Exercise aim — Print the whole listing exactly.

### Data lines

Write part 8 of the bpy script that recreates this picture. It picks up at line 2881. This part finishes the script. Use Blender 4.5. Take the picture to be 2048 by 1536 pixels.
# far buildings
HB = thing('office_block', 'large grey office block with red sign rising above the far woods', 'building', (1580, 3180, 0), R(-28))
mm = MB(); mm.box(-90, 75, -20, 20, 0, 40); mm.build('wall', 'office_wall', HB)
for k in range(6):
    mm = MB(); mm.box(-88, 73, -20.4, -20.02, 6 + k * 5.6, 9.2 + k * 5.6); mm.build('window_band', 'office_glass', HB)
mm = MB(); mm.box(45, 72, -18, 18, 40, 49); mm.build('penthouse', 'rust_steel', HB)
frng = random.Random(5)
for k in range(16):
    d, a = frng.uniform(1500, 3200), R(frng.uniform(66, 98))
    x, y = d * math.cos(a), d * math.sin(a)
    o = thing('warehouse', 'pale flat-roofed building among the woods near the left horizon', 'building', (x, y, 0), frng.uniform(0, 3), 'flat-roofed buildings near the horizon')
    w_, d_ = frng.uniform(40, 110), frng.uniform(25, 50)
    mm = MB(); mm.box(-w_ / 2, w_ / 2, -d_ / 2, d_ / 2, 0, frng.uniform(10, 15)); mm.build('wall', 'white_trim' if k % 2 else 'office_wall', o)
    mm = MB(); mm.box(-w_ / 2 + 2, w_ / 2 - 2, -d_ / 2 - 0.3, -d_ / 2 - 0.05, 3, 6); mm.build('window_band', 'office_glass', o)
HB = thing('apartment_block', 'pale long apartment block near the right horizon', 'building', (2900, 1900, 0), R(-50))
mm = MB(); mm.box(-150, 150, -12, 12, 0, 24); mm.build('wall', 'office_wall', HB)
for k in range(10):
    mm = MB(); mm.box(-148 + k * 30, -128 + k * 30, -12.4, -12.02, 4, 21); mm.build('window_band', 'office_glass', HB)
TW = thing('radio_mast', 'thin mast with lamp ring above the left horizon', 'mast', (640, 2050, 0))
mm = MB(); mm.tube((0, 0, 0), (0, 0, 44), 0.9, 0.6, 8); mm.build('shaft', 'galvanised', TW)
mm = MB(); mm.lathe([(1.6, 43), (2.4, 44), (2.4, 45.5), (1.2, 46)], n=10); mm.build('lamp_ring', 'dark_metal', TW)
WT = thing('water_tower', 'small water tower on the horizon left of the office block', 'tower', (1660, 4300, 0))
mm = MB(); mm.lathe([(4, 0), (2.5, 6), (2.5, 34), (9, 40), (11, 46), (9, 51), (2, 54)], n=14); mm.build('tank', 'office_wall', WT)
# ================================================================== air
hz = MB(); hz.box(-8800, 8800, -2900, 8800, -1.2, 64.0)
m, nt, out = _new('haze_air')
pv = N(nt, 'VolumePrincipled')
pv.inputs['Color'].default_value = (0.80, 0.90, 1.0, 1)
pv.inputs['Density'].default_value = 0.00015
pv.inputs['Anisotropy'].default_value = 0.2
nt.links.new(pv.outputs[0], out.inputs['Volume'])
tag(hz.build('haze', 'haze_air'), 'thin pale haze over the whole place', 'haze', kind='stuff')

######

In response —
Write part 8 of the bpy script that recreates this picture. It picks up at line 2881. This part finishes the script. Use Blender 4.5. Take the picture to be 2048 by 1536 pixels.
# far buildings
HB = thing('office_block', 'large grey office block with red sign rising above the far woods', 'building', (1580, 3180, 0), R(-28))
mm = MB(); mm.box(-90, 75, -20, 20, 0, 40); mm.build('wall', 'office_wall', HB)
for k in range(6):
    mm = MB(); mm.box(-88, 73, -20.4, -20.02, 6 + k * 5.6, 9.2 + k * 5.6); mm.build('window_band', 'office_glass', HB)
mm = MB(); mm.box(45, 72, -18, 18, 40, 49); mm.build('penthouse', 'rust_steel', HB)
frng = random.Random(5)
for k in range(16):
    d, a = frng.uniform(1500, 3200), R(frng.uniform(66, 98))
    x, y = d * math.cos(a), d * math.sin(a)
    o = thing('warehouse', 'pale flat-roofed building among the woods near the left horizon', 'building', (x, y, 0), frng.uniform(0, 3), 'flat-roofed buildings near the horizon')
    w_, d_ = frng.uniform(40, 110), frng.uniform(25, 50)
    mm = MB(); mm.box(-w_ / 2, w_ / 2, -d_ / 2, d_ / 2, 0, frng.uniform(10, 15)); mm.build('wall', 'white_trim' if k % 2 else 'office_wall', o)
    mm = MB(); mm.box(-w_ / 2 + 2, w_ / 2 - 2, -d_ / 2 - 0.3, -d_ / 2 - 0.05, 3, 6); mm.build('window_band', 'office_glass', o)
HB = thing('apartment_block', 'pale long apartment block near the right horizon', 'building', (2900, 1900, 0), R(-50))
mm = MB(); mm.box(-150, 150, -12, 12, 0, 24); mm.build('wall', 'office_wall', HB)
for k in range(10):
    mm = MB(); mm.box(-148 + k * 30, -128 + k * 30, -12.4, -12.02, 4, 21); mm.build('window_band', 'office_glass', HB)
TW = thing('radio_mast', 'thin mast with lamp ring above the left horizon', 'mast', (640, 2050, 0))
mm = MB(); mm.tube((0, 0, 0), (0, 0, 44), 0.9, 0.6, 8); mm.build('shaft', 'galvanised', TW)
mm = MB(); mm.lathe([(1.6, 43), (2.4, 44), (2.4, 45.5), (1.2, 46)], n=10); mm.build('lamp_ring', 'dark_metal', TW)
WT = thing('water_tower', 'small water tower on the horizon left of the office block', 'tower', (1660, 4300, 0))
mm = MB(); mm.lathe([(4, 0), (2.5, 6), (2.5, 34), (9, 40), (11, 46), (9, 51), (2, 54)], n=14); mm.build('tank', 'office_wall', WT)
# ================================================================== air
hz = MB(); hz.box(-8800, 8800, -2900, 8800, -1.2, 64.0)
m, nt, out = _new('haze_air')
pv = N(nt, 'VolumePrincipled')
pv.inputs['Color'].default_value = (0.80, 0.90, 1.0, 1)
pv.inputs['Density'].default_value = 0.00015
pv.inputs['Anisotropy'].default_value = 0.2
nt.links.new(pv.outputs[0], out.inputs['Volume'])
tag(hz.build('haze', 'haze_air'), 'thin pale haze over the whole place', 'haze', kind='stuff')